--- START Material ---

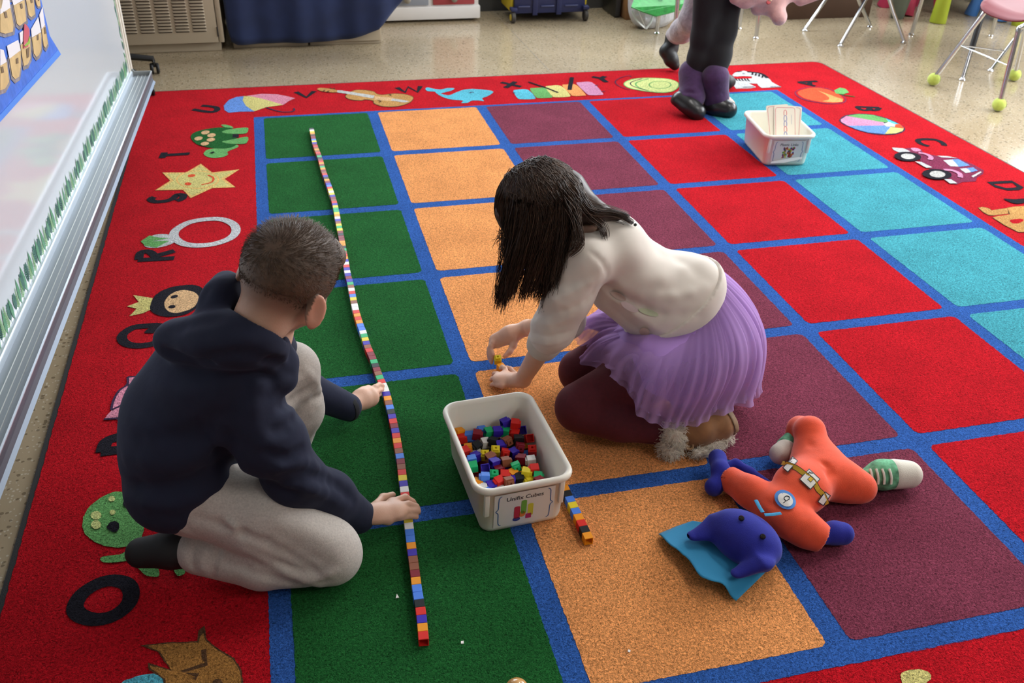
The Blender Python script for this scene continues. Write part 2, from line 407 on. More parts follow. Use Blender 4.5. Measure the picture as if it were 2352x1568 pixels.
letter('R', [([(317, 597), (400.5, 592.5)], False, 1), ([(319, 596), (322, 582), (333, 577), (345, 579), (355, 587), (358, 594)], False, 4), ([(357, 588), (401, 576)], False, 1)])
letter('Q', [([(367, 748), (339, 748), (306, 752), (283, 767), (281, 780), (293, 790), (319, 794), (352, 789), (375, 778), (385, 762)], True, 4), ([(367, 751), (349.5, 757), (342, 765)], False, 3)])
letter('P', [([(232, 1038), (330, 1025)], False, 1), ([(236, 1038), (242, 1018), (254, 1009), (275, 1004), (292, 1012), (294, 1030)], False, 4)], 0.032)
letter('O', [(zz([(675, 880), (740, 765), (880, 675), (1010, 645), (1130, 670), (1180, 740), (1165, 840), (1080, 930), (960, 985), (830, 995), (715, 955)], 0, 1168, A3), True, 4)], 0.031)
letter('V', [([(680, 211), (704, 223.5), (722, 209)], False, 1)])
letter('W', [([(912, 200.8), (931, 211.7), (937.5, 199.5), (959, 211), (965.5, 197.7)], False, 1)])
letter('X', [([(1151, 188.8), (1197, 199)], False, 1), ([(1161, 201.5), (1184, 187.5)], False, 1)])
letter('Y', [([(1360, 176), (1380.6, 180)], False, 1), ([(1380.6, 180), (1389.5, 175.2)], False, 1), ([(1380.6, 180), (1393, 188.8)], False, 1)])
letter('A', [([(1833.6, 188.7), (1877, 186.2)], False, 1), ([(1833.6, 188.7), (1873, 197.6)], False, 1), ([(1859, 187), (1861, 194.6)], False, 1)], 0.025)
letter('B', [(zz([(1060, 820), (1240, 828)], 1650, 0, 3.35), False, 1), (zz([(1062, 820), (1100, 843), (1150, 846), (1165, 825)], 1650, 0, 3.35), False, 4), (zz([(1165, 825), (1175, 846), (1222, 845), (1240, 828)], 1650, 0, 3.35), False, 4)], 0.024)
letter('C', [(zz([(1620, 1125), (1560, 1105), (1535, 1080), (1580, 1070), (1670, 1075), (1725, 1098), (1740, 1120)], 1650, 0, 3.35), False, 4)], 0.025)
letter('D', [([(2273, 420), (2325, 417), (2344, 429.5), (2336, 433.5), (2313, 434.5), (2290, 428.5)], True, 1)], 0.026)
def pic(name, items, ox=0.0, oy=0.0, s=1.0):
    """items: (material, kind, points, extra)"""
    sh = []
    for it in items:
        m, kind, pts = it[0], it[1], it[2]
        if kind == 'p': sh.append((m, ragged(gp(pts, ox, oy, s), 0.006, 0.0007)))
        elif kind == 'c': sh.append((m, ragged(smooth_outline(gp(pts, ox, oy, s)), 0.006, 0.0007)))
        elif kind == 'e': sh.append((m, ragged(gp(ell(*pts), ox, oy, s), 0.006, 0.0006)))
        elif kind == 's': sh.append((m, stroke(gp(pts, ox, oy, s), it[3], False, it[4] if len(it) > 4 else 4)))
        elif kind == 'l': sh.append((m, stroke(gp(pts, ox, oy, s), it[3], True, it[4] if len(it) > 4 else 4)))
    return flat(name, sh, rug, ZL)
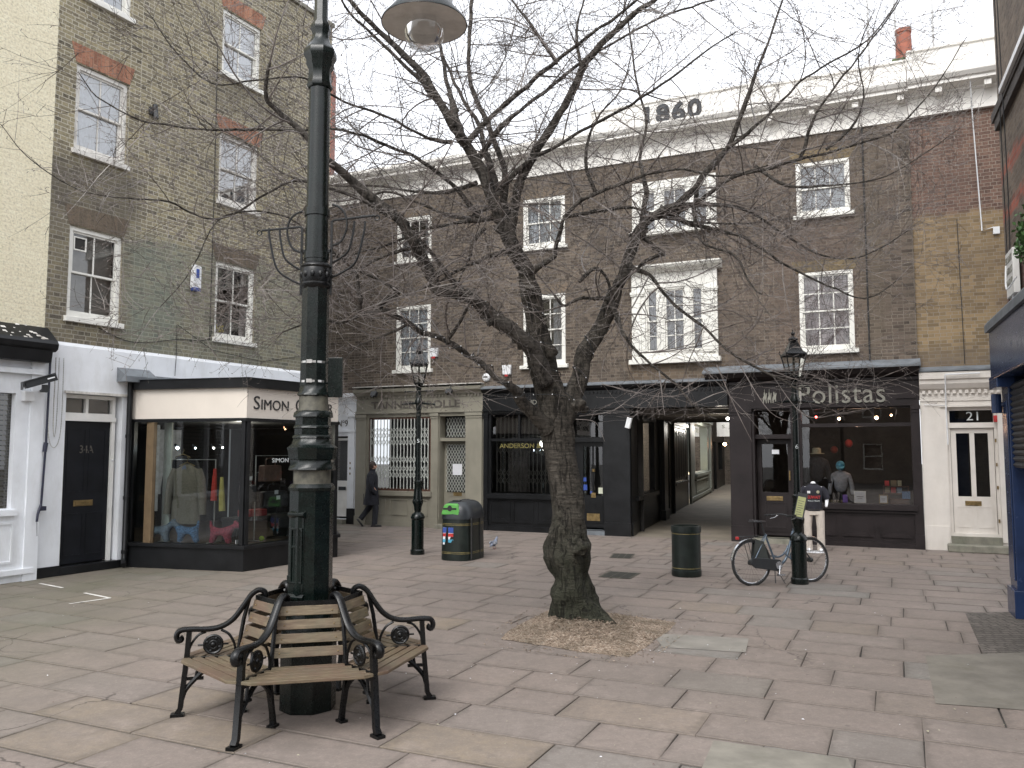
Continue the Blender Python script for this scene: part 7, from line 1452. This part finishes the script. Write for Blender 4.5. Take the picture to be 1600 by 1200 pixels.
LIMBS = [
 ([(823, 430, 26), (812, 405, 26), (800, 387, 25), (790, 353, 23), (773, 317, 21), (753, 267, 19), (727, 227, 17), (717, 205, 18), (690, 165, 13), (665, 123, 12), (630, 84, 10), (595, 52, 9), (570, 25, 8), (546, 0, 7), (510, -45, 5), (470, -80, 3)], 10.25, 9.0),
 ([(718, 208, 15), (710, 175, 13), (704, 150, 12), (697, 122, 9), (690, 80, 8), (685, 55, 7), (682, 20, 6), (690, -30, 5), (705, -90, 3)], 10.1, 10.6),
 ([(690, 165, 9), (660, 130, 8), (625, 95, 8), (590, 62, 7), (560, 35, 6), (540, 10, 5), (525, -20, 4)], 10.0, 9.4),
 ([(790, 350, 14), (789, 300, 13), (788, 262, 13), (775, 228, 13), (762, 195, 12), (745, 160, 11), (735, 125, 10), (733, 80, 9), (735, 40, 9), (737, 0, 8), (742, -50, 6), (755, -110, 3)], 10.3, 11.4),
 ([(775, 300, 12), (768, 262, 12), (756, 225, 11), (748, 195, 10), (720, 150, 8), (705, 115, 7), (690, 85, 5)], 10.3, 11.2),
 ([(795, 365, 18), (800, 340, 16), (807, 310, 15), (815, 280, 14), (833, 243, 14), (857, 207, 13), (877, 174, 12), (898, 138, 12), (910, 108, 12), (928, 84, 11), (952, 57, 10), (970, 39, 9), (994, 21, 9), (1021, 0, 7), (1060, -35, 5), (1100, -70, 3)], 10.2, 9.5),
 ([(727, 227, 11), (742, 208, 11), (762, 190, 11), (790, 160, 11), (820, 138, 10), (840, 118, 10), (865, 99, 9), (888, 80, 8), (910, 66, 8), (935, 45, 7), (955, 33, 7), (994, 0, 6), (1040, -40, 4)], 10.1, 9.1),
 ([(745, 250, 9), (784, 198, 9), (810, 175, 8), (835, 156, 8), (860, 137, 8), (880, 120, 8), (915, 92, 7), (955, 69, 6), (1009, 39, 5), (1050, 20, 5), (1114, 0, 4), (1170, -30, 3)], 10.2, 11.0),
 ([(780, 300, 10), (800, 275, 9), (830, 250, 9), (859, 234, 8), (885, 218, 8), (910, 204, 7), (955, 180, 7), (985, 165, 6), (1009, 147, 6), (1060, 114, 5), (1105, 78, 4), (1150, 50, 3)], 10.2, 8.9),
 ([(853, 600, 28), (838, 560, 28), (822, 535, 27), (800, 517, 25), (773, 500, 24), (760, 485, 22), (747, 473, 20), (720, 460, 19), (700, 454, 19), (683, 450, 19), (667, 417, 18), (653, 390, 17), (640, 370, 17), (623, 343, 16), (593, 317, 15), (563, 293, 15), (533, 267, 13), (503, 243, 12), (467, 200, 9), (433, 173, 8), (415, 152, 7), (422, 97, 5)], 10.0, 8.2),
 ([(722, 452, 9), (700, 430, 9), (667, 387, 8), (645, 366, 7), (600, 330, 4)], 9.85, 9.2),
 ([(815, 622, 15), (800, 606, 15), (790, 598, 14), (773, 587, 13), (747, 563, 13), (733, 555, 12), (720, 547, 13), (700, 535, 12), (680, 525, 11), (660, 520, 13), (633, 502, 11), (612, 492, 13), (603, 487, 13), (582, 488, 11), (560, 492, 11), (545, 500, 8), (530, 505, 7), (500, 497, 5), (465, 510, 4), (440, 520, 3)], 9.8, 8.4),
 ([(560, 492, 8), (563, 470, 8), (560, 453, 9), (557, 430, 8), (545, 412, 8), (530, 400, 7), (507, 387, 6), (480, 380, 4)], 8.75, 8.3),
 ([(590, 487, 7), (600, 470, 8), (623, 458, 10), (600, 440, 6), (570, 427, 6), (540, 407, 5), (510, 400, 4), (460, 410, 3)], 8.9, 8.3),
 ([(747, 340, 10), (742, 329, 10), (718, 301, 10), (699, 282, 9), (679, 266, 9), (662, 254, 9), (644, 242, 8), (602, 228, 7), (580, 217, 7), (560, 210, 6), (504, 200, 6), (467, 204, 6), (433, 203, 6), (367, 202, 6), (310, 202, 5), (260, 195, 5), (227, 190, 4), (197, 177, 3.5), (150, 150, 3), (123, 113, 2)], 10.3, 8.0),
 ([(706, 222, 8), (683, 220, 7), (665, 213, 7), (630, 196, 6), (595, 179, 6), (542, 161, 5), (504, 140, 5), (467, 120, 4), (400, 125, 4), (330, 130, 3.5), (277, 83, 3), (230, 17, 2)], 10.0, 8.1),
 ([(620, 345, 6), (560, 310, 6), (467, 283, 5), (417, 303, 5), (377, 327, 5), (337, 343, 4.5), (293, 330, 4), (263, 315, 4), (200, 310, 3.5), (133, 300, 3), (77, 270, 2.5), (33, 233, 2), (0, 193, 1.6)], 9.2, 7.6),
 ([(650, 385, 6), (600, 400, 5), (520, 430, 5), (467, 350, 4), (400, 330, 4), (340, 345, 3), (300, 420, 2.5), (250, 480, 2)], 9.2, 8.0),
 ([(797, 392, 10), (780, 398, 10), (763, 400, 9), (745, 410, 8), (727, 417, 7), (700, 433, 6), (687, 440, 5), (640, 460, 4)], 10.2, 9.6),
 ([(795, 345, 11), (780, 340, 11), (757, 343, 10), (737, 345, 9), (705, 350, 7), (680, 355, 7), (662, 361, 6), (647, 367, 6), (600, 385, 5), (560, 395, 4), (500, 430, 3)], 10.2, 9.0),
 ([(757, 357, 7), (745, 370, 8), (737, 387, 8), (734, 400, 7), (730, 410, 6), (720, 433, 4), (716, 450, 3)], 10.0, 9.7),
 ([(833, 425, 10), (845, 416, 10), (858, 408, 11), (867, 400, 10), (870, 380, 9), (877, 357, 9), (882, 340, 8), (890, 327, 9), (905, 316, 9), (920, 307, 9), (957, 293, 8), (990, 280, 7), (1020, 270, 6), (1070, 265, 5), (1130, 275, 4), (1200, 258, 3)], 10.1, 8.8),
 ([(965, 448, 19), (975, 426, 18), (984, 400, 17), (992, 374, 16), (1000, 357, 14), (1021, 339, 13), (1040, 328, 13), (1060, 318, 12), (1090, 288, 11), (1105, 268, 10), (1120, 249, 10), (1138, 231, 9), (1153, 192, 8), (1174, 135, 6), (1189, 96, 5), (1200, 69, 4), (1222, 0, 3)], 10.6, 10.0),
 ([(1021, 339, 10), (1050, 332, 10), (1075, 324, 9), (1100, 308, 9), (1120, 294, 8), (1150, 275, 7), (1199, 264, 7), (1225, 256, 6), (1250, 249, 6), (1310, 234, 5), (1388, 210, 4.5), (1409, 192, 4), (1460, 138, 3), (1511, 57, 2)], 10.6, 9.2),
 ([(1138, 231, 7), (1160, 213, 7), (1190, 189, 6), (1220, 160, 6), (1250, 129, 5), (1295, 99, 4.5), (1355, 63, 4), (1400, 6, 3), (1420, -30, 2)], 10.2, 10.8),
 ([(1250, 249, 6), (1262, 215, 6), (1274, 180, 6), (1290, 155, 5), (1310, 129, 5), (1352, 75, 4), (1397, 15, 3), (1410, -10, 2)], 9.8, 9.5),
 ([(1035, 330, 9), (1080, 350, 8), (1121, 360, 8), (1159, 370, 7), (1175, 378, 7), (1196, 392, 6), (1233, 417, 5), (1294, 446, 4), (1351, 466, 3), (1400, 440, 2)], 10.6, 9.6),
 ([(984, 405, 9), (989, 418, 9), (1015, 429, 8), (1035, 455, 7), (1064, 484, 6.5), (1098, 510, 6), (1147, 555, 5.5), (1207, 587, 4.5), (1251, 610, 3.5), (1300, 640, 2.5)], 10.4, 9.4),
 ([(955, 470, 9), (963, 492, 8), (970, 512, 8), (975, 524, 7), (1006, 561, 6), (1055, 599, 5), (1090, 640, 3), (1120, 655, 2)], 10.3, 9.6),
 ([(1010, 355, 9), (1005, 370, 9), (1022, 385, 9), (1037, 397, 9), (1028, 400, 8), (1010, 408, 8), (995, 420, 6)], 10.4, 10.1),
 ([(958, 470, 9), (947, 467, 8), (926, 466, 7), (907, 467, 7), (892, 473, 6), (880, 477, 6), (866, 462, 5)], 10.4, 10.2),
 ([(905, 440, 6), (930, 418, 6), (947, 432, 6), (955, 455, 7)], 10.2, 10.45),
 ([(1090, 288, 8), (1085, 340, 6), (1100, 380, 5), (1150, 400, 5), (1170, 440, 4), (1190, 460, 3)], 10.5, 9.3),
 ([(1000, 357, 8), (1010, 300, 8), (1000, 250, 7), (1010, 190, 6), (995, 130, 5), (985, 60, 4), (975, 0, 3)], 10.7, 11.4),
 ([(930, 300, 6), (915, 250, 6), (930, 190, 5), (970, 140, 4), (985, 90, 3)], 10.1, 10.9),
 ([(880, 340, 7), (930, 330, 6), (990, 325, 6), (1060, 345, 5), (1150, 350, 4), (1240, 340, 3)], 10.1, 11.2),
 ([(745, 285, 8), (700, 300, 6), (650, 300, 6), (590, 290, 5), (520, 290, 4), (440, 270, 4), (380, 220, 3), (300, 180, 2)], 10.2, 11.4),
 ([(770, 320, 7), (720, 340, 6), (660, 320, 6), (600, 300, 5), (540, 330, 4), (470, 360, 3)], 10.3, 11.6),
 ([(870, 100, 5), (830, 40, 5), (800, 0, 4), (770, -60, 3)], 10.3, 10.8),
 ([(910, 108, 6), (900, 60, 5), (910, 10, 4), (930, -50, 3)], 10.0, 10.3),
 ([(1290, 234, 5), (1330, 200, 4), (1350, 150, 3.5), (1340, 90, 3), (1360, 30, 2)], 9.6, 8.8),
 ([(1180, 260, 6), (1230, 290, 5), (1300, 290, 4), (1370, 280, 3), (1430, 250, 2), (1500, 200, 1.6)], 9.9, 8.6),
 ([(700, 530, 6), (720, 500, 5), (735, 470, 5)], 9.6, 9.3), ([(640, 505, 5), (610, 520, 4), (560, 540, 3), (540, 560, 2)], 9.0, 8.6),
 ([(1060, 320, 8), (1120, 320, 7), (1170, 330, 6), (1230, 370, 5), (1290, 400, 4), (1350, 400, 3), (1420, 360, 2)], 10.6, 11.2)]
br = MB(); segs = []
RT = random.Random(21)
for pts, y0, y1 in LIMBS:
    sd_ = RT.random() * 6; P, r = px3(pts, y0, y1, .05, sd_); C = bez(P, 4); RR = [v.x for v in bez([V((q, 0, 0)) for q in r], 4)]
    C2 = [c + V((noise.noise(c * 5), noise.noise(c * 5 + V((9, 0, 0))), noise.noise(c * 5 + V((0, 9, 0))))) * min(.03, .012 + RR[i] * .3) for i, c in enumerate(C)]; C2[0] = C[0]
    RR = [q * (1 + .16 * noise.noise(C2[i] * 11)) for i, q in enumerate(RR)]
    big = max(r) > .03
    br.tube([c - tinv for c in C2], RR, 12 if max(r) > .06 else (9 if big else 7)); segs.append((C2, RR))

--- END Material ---

What is being asked. List each line of the entries that holds the string "Blender".

Solution below.
The Blender Python script for this scene continues. Write part 2, from line 407 on. More parts follow. Use Blender 4.5. Measure the picture as if it were 2352x1568 pixels.
Continue the Blender Python script for this scene: part 7, from line 1452. This part finishes the script. Write for Blender 4.5. Take the picture to be 1600 by 1200 pixels.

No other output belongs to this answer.